In Schwebke v. United Wholesale Mortgage LLC, 6th Cir., Nos. 23-1507/1551 (Mar. 27, 2024), the plaintiff brought suit in federal district court for disability discrimination under state and federal law. The defendant employer engaged in extensive discovery for seven months, including production of thousands of pages of documents and issuance of 14 third-party subpoenas for education and employment records, without ever raising the existence of its arbitration agreement as an affirmative defense. The employer then filed a motion to compel arbitration. The district court denied the motion, saying the company had effectively waived its right to arbitration “because its conduct was completely inconsistent with reliance on its arbitration right.”

The Sixth Circuit affirmed, relying upon the Supreme Court’s 2022 decision in Morgan v. Sundance, which removed any requirement of prejudice in response to a waiver argument.
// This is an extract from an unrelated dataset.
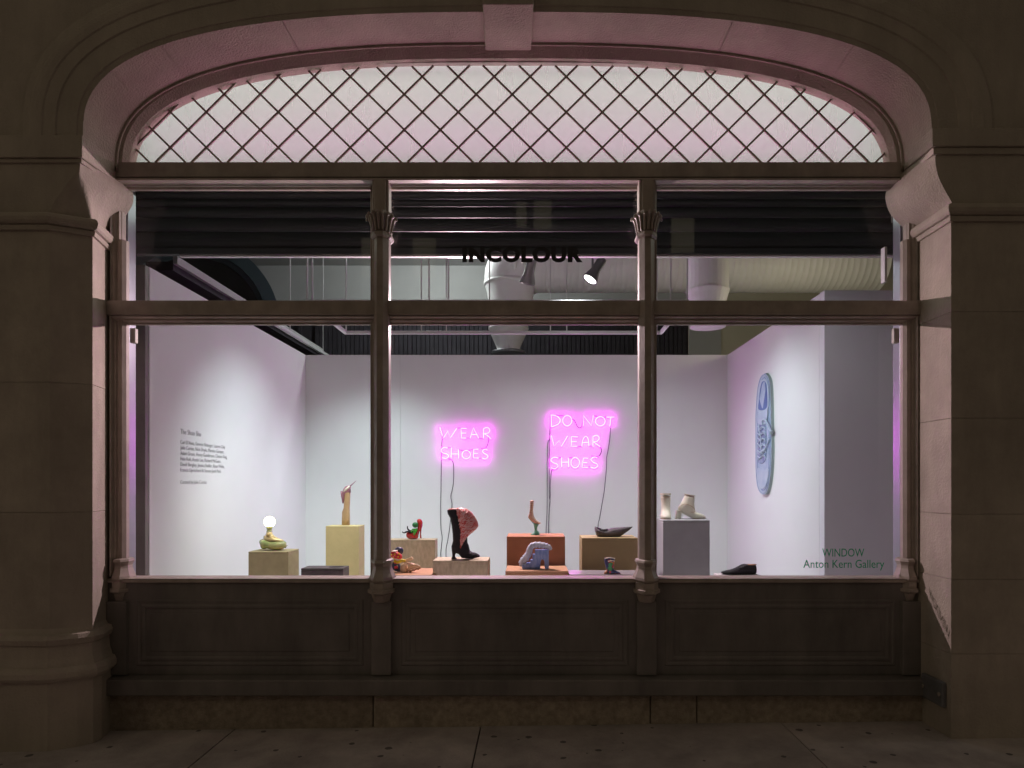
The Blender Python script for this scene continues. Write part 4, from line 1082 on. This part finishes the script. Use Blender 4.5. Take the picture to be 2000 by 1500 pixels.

The court rejected the defendant’s argument that its litigation activities were not significant enough to result in a waiver of its right to arbitrate, finding that participating in discovery without reference to arbitration suggested an intent not to enforce the arbitration clause. The defendant also argued that it did not waive its right to arbitrate because its attorney did not initially know about the arbitration clause, which was the reason for the failure to raise arbitration earlier. The Court rejected this argument as well, as the employer had “imputed knowledge” of its employment agreement, which contained the arbitration clause, when it produced the agreement in its first set of discovery documents.